Movie Review: It Follows
I had heard great things about It Follows – along the lines of it being the best horror movie in ages. So I was happy when I had a chance to finally see it. Unfortunately, high expectations can lead to disappointment. I was left a bit confused about why the film came with so much hype.
Sure, It Follows looks and sounds great. There is an art-house sensibility to the framing of the shots and the soundtrack is ominous, sometimes calling to mind synthy eighties horror films, at other times just throbbing or moving into discordant noise. The idea behind the movie is also intriguing, a new spin on the ‘sex equals death’ cliché preached by a lot of horror films. A deadly force is passed on through sex. When you’ve been tagged, your only way to escape being stalked and ultimately killed, is to pass on the Evil by having sex with someone new. This now makes your partner the target. But if the Evil gets him or her, it will start moving back down the chain of sex partners.

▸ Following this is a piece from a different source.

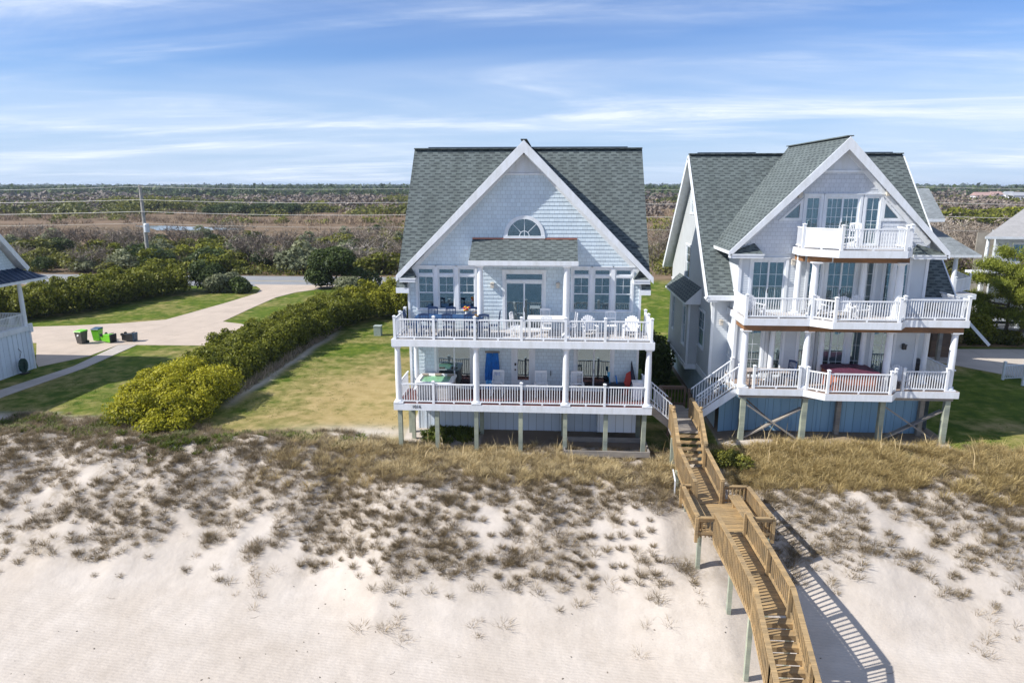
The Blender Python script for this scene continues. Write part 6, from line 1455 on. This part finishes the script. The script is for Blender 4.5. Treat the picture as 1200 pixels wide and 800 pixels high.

The problems for me were the pacing of the movie and the limitations it set for its monster. Like the shapeshifting Evil as it walks in a straight line to its current target, no matter how far away he or she is, the film is slow and methodological in its approach. As a small group of teenagers assembles and pieces together what is going on, very few of them are actually at risk, because the Evil never focuses on more than one person at a time. Weirdly, though the Evil seems extremely focused and task-oriented for the most part, following its simple but strict set of rules, it is not above some random showboating, like climbing naked on the roof of a building just to freak someone out.
The world the movie paints is odd – parents are mostly absent and adults in general only exist on the periphery. The teenagers make some stupid mistakes, but then they are teenagers. However, there is no excuse to crouch down and have your face close to an edge you’re peering over, to check if Evil is hiding just below.
I wondered why someone didn’t come up with my slightly immoral but practical solution of shagging someone on their way to a distant location – a globetrotting steward preferably – which would give the Evil a proper challenge as it kept trying to catch up. It seemed averse to taking a car, so assuming it would forego planes too, it could end up taking a very long walk along the bottom of an ocean.
I didn’t really feel the tension or was creeped out as much as I was expecting to be. The ending felt inevitable and not all that satisfying. As Dead Teenager movies go, this one is more arty than usual and has better acting, but it feels a bit sedate. An okay horror movie then, with more than the usual amount of metaphor, but not all it’s cracked up to be.